## Rows from a 3D scene dataset:
######

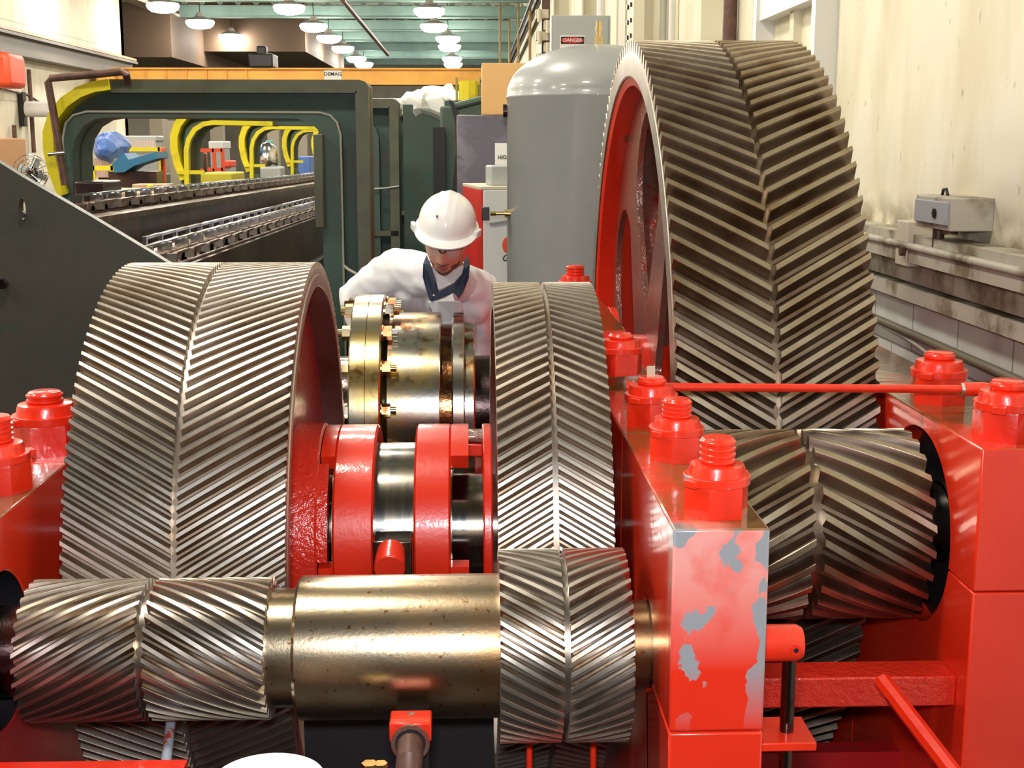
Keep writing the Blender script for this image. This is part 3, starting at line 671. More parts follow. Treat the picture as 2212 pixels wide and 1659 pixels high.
hexnut(nxm-.006, 2.93, ZM, .105, .014, 'third red hex nut of the middle pedestal, beside the red pipe end', ph=.35)
hexnut(nxm-.012, 3.50, ZM+.02, .105, .012, 'fourth red hex nut of the middle pedestal, in front of the raised far cap', ph=.2)
hexnut(nxm-.02, 4.95, CAMZ-.585, .11, .03, 'farthest red hex nut, half hidden behind the tall middle gear', ph=.3)
hexnut(-.955, 2.62, ZL, .112, .045, 'red hex nut cut by the left edge of the picture', ph=.2)
hexnut(-.962, 2.96, ZL, .128, .018, 'red hex nut beside the large left gear', ph=0.35)
hexnut(1.212, 3.33, ZR, .125, .014, 'red hex nut behind the red pipe on the right pedestal', ph=.35)
hexnut(1.215, 2.90, ZR, .125, .016, 'red hex nut nearest on the right pedestal, under the pipe elbow', ph=.5)

# lubrication pipe across the top
pl_, pr_ = at(1405, 835, Y=3.17), at(2098, 841, Y=3.17)
lp = empty('lubrication_pipe', (pl_.x, 3.17, pl_.z), 'long thin red pipe running level in front of the biggest gear to the right pedestal', 'pipe')
def L_(p): return (p[0]-pl_.x, p[1]-3.17, p[2]-pl_.z)
MB().tube([L_((.40, 3.17, pl_.z)), L_((pr_.x, 3.17, pr_.z))], .0105, 16).build('pipe', RED2, lp)
e0 = Vector((pr_.x, 3.17, pr_.z))
MB().tube([L_(e0-Vector((.02, 0, 0))), L_(e0+Vector((.03, -.0, 0))), L_(e0+Vector((.05, -.03, .0))), L_(e0+Vector((.06, -.08, 0)))], .018, 16).tube([L_(e0+Vector((.0575, -.06, 0))), L_(e0+Vector((.064, -.10, 0)))], .022, 14).build('elbow', RED, lp)
MB().tube([L_(e0+Vector((.06, -.08, 0))), L_(e0+Vector((.10, -.22, 0))), L_(e0+Vector((.13, -.60, -.02)))], .012, 14).build('pipe', RED2, lp)
MB().tube([L_(e0+Vector((-.028, 0, 0))), L_(e0+Vector((-.012, 0, 0)))], .0165, 14).build('coupling_ring', CHROME, lp)
q = at(2128, 885, Y=3.14); MB().cyl(L_((q.x, 3.14, ZR)), L_((q.x, 3.14, pr_.z-.008)), .021, n=6).build('support_block', RED, lp)
bx_ = at(1375, 845, Y=3.2)
MB().box(*[v for a_ in ((bx_.x-.028, bx_.x+.03),) for v in (a_[0]-pl_.x, a_[1]-pl_.x)], -.01, .07, ZM-pl_.z, ZM-pl_.z+.05).build('valve_block', REDWET, lp, bevel=.004)
MB().tube([L_((bx_.x-.03, 3.17, pl_.z)), L_((.40, 3.17, pl_.z))], .012, 12).build('pipe', RED, lp)
MB().cyl(L_((bx_.x-.012, 3.17, pl_.z)), L_((bx_.x+.004, 3.17, pl_.z)), .017).build('coupling_ring', CHROME, lp)
tg = at(1413, 815, Y=3.0); tag(MB().box(-.009, .009, -.003, .003, 0, .028).build('paper_tag', mat('dirty_paper', (.6, .5, .36), .7), loc=(nxm-.008, 2.93, ZM+.107)), 'small dirty paper tag standing on the third nut of the middle pedestal', 'tag')

# base between the pedestals
bs = empty('gearbox_housing', (0, 0, 0), 'red base frame with cross bars below the gears', 'frame')
MB().box(MX1, 1.122, 6.08, 6.14, .0, .9).build('rear_panel', RED, bs)
MB().box(-.885, MX0, 5.3, 5.36, .0, .9).build('rear_panel', REDWEB, bs)
c0, c1 = at(1700, 1466, Y=2.85), at(1700, 1530, Y=2.85)
MB().box(MX1, 1.122, 2.85, 3.0-.05, c1.z, c0.z).build('cross_bar', REDROUGH, bs, bevel=.004)
q0, q1 = at(1905, 1470, Y=2.80), at(2050, 1659, Y=2.55)
dv = (q1-q0); MB().tube([q0, q0+dv*1.6], .020, 8).build('diagonal_brace', RED, bs)
MB().box(MX1, 1.122, 3.2, 3.26, .0, .78).build('inner_panel', REDWEB, bs)  # same darker red as the gear webs
MB().box(-.885, MX0, 2.85, 2.9, .0, .42).build('inner_panel', DARKSTEEL, bs)
q = at(90, 1600, Y=2.0)
MB().box(-.885, at(400, 1655, Y=2.1).x, 2.08, 2.12, .02, at(300, 1654, Y=2.1).z).build('front_bar', RED, bs)
MB().box(-.885, MX0, 1.98, 5.3, .0, .02).box(MX1, 1.122, 2.8, 5.3, 0, .02).build('shade_pan', BLACK, bs)  # black pan added over the lit floor to keep the underside dark

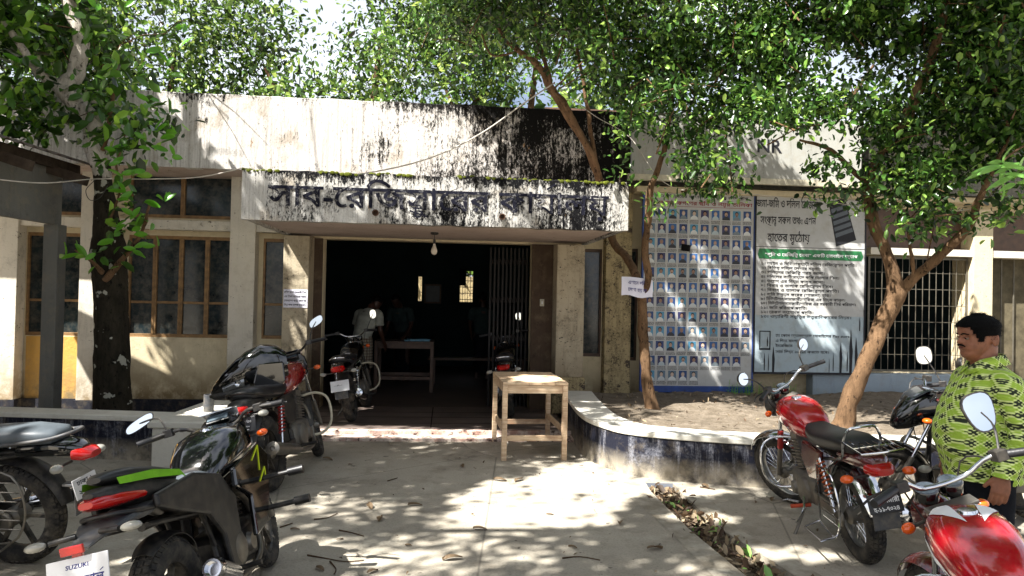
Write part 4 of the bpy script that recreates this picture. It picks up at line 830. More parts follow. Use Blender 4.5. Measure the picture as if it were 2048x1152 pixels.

######

Quote all of the entries word for word, omitting any pictures.

## REPLY:
Keep writing the Blender script for this image. This is part 3, starting at line 671. More parts follow. Treat the picture as 2212 pixels wide and 1659 pixels high.
hexnut(nxm-.006, 2.93, ZM, .105, .014, 'third red hex nut of the middle pedestal, beside the red pipe end', ph=.35)
hexnut(nxm-.012, 3.50, ZM+.02, .105, .012, 'fourth red hex nut of the middle pedestal, in front of the raised far cap', ph=.2)
hexnut(nxm-.02, 4.95, CAMZ-.585, .11, .03, 'farthest red hex nut, half hidden behind the tall middle gear', ph=.3)
hexnut(-.955, 2.62, ZL, .112, .045, 'red hex nut cut by the left edge of the picture', ph=.2)
hexnut(-.962, 2.96, ZL, .128, .018, 'red hex nut beside the large left gear', ph=0.35)
hexnut(1.212, 3.33, ZR, .125, .014, 'red hex nut behind the red pipe on the right pedestal', ph=.35)
hexnut(1.215, 2.90, ZR, .125, .016, 'red hex nut nearest on the right pedestal, under the pipe elbow', ph=.5)

# lubrication pipe across the top
pl_, pr_ = at(1405, 835, Y=3.17), at(2098, 841, Y=3.17)
lp = empty('lubrication_pipe', (pl_.x, 3.17, pl_.z), 'long thin red pipe running level in front of the biggest gear to the right pedestal', 'pipe')
def L_(p): return (p[0]-pl_.x, p[1]-3.17, p[2]-pl_.z)
MB().tube([L_((.40, 3.17, pl_.z)), L_((pr_.x, 3.17, pr_.z))], .0105, 16).build('pipe', RED2, lp)
e0 = Vector((pr_.x, 3.17, pr_.z))
MB().tube([L_(e0-Vector((.02, 0, 0))), L_(e0+Vector((.03, -.0, 0))), L_(e0+Vector((.05, -.03, .0))), L_(e0+Vector((.06, -.08, 0)))], .018, 16).tube([L_(e0+Vector((.0575, -.06, 0))), L_(e0+Vector((.064, -.10, 0)))], .022, 14).build('elbow', RED, lp)
MB().tube([L_(e0+Vector((.06, -.08, 0))), L_(e0+Vector((.10, -.22, 0))), L_(e0+Vector((.13, -.60, -.02)))], .012, 14).build('pipe', RED2, lp)
MB().tube([L_(e0+Vector((-.028, 0, 0))), L_(e0+Vector((-.012, 0, 0)))], .0165, 14).build('coupling_ring', CHROME, lp)
q = at(2128, 885, Y=3.14); MB().cyl(L_((q.x, 3.14, ZR)), L_((q.x, 3.14, pr_.z-.008)), .021, n=6).build('support_block', RED, lp)
bx_ = at(1375, 845, Y=3.2)
MB().box(*[v for a_ in ((bx_.x-.028, bx_.x+.03),) for v in (a_[0]-pl_.x, a_[1]-pl_.x)], -.01, .07, ZM-pl_.z, ZM-pl_.z+.05).build('valve_block', REDWET, lp, bevel=.004)
MB().tube([L_((bx_.x-.03, 3.17, pl_.z)), L_((.40, 3.17, pl_.z))], .012, 12).build('pipe', RED, lp)
MB().cyl(L_((bx_.x-.012, 3.17, pl_.z)), L_((bx_.x+.004, 3.17, pl_.z)), .017).build('coupling_ring', CHROME, lp)
tg = at(1413, 815, Y=3.0); tag(MB().box(-.009, .009, -.003, .003, 0, .028).build('paper_tag', mat('dirty_paper', (.6, .5, .36), .7), loc=(nxm-.008, 2.93, ZM+.107)), 'small dirty paper tag standing on the third nut of the middle pedestal', 'tag')

# base between the pedestals
bs = empty('gearbox_housing', (0, 0, 0), 'red base frame with cross bars below the gears', 'frame')
MB().box(MX1, 1.122, 6.08, 6.14, .0, .9).build('rear_panel', RED, bs)
MB().box(-.885, MX0, 5.3, 5.36, .0, .9).build('rear_panel', REDWEB, bs)
c0, c1 = at(1700, 1466, Y=2.85), at(1700, 1530, Y=2.85)
MB().box(MX1, 1.122, 2.85, 3.0-.05, c1.z, c0.z).build('cross_bar', REDROUGH, bs, bevel=.004)
q0, q1 = at(1905, 1470, Y=2.80), at(2050, 1659, Y=2.55)
dv = (q1-q0); MB().tube([q0, q0+dv*1.6], .020, 8).build('diagonal_brace', RED, bs)
MB().box(MX1, 1.122, 3.2, 3.26, .0, .78).build('inner_panel', REDWEB, bs)  # same darker red as the gear webs
MB().box(-.885, MX0, 2.85, 2.9, .0, .42).build('inner_panel', DARKSTEEL, bs)
q = at(90, 1600, Y=2.0)
MB().box(-.885, at(400, 1655, Y=2.1).x, 2.08, 2.12, .02, at(300, 1654, Y=2.1).z).build('front_bar', RED, bs)
MB().box(-.885, MX0, 1.98, 5.3, .0, .02).box(MX1, 1.122, 2.8, 5.3, 0, .02).build('shade_pan', BLACK, bs)  # black pan added over the lit floor to keep the underside dark

Write part 4 of the bpy script that recreates this picture. It picks up at line 830. More parts follow. Use Blender 4.5. Measure the picture as if it were 2048x1152 pixels.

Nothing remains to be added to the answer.